To date, inspections and engineer's reports have found the current fire hall is an unsafe workplace for the fire fighters, has functional and spatial deficiencies and would perform poorly in a moderate earthquake.

The Comox Valley Regional District (CVRD) board established a select committee in 2008 of Hornby Island residents to review the inspections and reports and to analyze the options available to address the need.

Based on the recommendations of the select committee, the regional district board has endorsed the option of building a new fire hall on Hornby Island and has directed that public consultations begin with the citizens of Hornby Island towards addressing the identified need.

As the development of a new fire hall is a major decision for the citizens of Hornby Island, an informed and forthright discussion is essential to arrive at the best solution.
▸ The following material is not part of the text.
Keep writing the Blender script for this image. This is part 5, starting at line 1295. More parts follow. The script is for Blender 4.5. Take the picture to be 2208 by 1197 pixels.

Please join the regional district and the select committee in this discussion, and help shape the next 50 years of emergency services on Hornby Island.


The current fire hall was built in stages from 1968 to 1997. Since that time, a number of studies and inspections have confirmed that the building has a number of structural deficiencies, and is now functionally obsolete as a fire hall. Engineers, building inspectors, the Fire Commissioner, the fire fighters, the select committee and the CVRD board have recognized these deficiencies and are recommending that a new fire hall be constructed.

Rationale for constructing a new fire hall for Hornby Island

  • The current fire hall building is functionally obsolete and no longer meets the space requirements of your multi-service emergency responders.
  • The current fire hall land is terraced and has insufficient room for training and parking.
  • There is currently no “post disaster” building on Hornby Island.
  • The bay doors are too narrow for modern emergency response apparatus.
  • There is no secure water source or dedicated septic system available at the current fire hall.
  • Hornby Island residents may pursue acquiring the old fire hall from the province for other community purposes.
  • Superior Tanker Shuttle Accreditation can potentially provide a $300 to $500 savings in homeowner insurance premiums. The net tax increase with a new fire hall is approximately $45 for the average home.
  • The current fire hall is likely to fail during an earthquake, right when the community requires emergency responder services the most.
  • The current fire hall is not a safe, functional or efficient work place for your volunteer emergency responders.